I spoke to Matthias Hollweg of Oxford University's Saïd business School, a specialist in the car industry. “Saying ‘Brexit leads to job cuts’ is simplistic,” he says. “It's about more than that, including what products they're selling.”
He believes that because JLR positions its cars as indulgent luxuries, people around the world tend to postpone buying them, or trade down to less conspicuous cars, when economic times are tough. And he points out JLR hasn't extended its range downward like Audi, BMW and Mercedes have.
That's still only part of the issue though. The Jaguar XE isn't exactly a high-end luxury good, and it has a decent petrol version. But it makes nowhere near the sales numbers of rivals.
There's a persistent failure to get Jaguar sales moving. Jaguar sales actually reached their highest level ever at 181,000 last year, but it was only a 1.2 percent increase, despite the brand's adding two whole vehicles to its lineup, the E-Pace and I-Pace. I remember when they told us introducing the X-Type would take them to 400,000 a year…
Product planning has long been dodgy at JLR. In the 1990s it was lamentably late getting into diesels; now it's late getting out. Interestingly, in today's announcement from JLR, the CEO Ralf Speth mentioned only one specific new product, the next Defender.

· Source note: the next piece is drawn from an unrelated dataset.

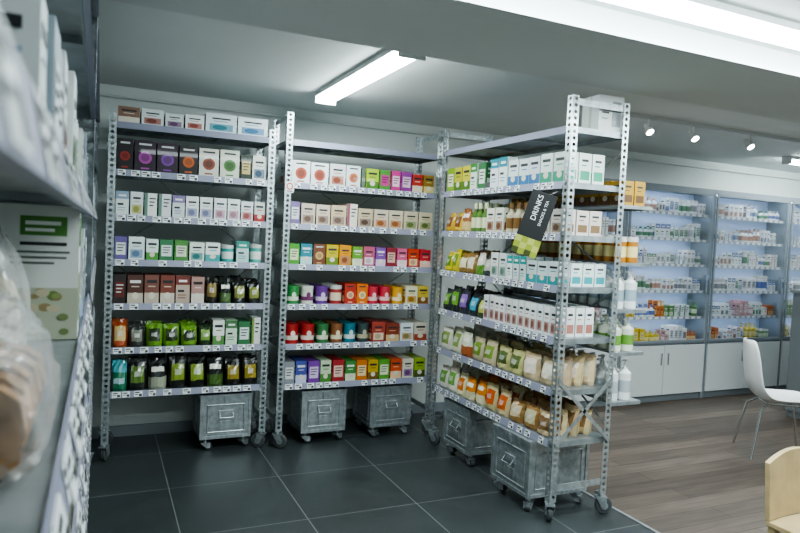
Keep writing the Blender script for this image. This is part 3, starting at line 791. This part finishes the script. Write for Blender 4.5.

Which just made me think, if it's so important, why didn't they do it years ago?
So although JLR tries to spin it that the issues are all external, there are some self-inflicted wounds.
But the issue of a chaotic no-deal Brexit is one that they – along with all other major carmakers here – have long been warning us about. Now they are taking the painful precautions ahead of it happening. Let's hope that if it doesn't actually happen the company can get back into gear fast.